Sesame Street - Humanity

 

As important as the finely tuned international cast of characters is the platform on which their heartfelt and engaging messages are delivered. “The evolving media environment has changed the way we produce content enormously,” says Parente, citing a large percentage of Sesame Street’s audience that now watches the show on mobile technology. As a result, the show has adapted its visual style (wide shots, for example, don’t translate well on mobile devices). The producers also create material specifically for YouTube, for example, as well as online gaming content with educational benefits. “I feel like some of the new platforms mirror what [Sesame Street co-founder] Joan Cooney stated in 1969, that she was using television as an experimental way to teach. An innovation lab is dealing with all the emerging technologies and figuring out how to use them.”

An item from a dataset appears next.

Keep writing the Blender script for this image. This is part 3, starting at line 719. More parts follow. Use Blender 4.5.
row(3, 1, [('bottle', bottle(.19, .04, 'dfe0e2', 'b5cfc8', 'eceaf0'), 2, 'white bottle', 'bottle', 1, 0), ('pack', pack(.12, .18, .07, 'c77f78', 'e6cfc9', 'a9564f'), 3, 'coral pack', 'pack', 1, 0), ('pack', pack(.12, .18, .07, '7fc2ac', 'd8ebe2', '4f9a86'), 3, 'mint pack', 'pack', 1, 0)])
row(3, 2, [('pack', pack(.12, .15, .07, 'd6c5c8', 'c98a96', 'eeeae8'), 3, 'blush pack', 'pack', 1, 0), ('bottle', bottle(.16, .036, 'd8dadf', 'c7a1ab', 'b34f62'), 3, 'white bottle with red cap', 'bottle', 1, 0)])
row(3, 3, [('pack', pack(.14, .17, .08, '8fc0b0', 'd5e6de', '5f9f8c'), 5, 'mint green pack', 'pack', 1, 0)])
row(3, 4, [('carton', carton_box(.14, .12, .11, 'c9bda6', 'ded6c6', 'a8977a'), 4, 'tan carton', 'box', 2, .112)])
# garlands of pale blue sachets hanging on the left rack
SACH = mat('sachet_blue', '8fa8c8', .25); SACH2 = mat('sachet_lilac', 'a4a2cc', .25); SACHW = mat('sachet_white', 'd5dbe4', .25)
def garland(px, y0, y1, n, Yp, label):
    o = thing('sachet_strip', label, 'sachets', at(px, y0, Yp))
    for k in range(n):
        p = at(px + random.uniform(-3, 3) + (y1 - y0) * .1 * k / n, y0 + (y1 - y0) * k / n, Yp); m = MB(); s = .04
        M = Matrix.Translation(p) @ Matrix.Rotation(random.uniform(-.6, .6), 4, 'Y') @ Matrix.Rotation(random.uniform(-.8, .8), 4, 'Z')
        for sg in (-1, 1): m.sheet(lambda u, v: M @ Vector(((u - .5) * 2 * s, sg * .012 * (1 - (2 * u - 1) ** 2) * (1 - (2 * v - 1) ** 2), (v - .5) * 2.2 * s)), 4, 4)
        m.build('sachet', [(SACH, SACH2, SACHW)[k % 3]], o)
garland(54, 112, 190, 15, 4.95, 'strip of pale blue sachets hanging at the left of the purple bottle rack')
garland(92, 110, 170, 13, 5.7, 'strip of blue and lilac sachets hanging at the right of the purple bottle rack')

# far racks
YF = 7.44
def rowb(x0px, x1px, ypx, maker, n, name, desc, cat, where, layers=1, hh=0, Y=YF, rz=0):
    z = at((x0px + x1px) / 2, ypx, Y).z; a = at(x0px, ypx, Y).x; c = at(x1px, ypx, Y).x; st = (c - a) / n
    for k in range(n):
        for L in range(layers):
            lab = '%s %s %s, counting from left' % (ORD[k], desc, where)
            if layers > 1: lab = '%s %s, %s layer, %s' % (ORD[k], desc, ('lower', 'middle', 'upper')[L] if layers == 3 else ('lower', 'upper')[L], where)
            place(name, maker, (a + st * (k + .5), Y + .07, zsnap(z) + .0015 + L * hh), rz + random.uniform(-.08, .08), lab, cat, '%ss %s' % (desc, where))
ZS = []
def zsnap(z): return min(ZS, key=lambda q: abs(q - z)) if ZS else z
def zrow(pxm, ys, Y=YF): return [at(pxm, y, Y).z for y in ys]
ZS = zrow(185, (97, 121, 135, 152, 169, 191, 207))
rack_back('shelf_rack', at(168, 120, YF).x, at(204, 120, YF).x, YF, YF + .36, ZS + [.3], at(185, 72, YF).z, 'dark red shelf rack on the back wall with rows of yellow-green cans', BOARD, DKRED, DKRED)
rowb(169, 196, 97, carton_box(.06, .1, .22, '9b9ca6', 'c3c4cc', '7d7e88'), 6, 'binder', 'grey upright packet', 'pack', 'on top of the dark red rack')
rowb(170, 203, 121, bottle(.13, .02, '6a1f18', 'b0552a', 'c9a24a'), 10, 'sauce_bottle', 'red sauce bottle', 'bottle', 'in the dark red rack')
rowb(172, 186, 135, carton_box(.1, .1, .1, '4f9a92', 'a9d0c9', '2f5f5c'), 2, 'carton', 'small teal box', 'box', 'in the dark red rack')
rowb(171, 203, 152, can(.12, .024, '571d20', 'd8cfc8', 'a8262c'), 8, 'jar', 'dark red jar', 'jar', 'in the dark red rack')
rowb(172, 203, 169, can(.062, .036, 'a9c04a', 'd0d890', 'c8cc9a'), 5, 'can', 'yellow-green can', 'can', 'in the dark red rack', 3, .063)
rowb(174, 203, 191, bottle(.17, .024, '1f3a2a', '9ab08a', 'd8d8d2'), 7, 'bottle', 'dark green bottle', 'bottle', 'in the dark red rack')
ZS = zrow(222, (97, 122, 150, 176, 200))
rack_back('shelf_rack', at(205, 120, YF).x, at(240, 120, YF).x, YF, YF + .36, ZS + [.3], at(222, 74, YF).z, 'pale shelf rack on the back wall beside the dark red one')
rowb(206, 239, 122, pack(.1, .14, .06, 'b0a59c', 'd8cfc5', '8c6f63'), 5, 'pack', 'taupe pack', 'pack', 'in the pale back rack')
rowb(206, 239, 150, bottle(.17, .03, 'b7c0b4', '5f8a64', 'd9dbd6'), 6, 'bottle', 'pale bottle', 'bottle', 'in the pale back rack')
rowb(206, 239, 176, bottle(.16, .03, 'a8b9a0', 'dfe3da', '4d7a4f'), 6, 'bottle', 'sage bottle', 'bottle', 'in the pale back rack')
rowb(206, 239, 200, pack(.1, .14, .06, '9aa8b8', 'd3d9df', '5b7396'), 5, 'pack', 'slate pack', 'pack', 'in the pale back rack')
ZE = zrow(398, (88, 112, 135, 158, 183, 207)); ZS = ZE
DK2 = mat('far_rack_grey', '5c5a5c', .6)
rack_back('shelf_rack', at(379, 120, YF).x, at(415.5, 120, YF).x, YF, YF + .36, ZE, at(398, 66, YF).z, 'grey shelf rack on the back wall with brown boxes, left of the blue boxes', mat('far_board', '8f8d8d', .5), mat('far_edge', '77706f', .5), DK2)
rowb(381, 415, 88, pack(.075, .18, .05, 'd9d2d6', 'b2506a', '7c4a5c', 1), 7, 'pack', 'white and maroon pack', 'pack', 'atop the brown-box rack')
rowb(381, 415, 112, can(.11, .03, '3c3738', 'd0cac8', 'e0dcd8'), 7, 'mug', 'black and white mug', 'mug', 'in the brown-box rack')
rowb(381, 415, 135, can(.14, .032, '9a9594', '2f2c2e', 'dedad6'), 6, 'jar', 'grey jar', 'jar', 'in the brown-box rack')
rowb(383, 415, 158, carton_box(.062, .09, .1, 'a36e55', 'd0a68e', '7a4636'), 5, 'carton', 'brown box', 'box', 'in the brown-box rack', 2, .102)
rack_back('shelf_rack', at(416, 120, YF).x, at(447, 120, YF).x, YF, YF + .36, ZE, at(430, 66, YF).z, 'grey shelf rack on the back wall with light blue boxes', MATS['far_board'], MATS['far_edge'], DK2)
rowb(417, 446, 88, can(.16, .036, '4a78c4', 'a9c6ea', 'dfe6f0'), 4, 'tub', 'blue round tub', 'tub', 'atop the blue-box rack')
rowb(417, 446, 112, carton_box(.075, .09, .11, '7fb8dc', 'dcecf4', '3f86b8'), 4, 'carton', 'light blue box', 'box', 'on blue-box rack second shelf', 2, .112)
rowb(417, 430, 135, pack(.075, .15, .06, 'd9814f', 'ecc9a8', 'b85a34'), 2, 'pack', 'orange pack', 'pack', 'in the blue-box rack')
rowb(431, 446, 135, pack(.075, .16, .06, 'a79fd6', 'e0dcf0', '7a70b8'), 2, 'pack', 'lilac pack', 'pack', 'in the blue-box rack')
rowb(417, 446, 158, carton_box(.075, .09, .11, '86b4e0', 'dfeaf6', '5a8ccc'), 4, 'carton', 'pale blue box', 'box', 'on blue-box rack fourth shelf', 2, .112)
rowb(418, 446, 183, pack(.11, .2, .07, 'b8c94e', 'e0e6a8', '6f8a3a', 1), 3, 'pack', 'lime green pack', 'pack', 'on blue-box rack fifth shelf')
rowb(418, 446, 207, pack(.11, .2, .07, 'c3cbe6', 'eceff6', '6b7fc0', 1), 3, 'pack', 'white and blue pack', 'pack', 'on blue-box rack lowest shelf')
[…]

And in communities where technology is limited or access to television is restricted, the show has also found ways to reach young viewers: In countries like Afghanistan, Baghch-e-Simsim also airs on the radio, and in Bangladesh, a traveling rickshaw fitted with a television brings the show Sisimpur to children in urban slum communities.

Also of note is who is watching the content with the children, so if you think Sesame Street content is created only with preschoolers in mind, think again. “Back when the show started there was a lot more co-viewing that went on,” says Parente, referencing television as the primary medium during the show’s early days. “We know the educational impact is deeper when children are co-viewing.” So it’s no surprise that over the years, the show has seen a star-spangled list of celebrity guests, ranging from Stevie Wonder to Johnny Cash, Adam Sandler to Katy Perry. “These days there’s lots of viewing with tablets and devices that are individual, but it’s important for us to still find those moments—whether it’s with a celebrity or the comedy of a piece,” she adds.

Meanwhile, back in the U.S., Sesame Workshop inked a deal with HBO to begin broadcasting new seasons of the show in late 2015. The partnership brings a sustainable funding model to the nonprofit, and episodes will run first on the premium cable network before airing on PBS, Sesame Street’s original home, nine months later.

 

Sesame Street - Humanity

 

However preschoolers around the world get to their own version of Sesame Street, the destination is one and the same: a warm and engaging place where young children not only learn the basics about numeracy, literacy and social and emotional skills but can also develop a sense of empowerment and belonging in a culturally sensitive environment. “They think it’s fantasyland but it’s real,” says Mitchell with a smile. “I work here every day. I know it’s real.”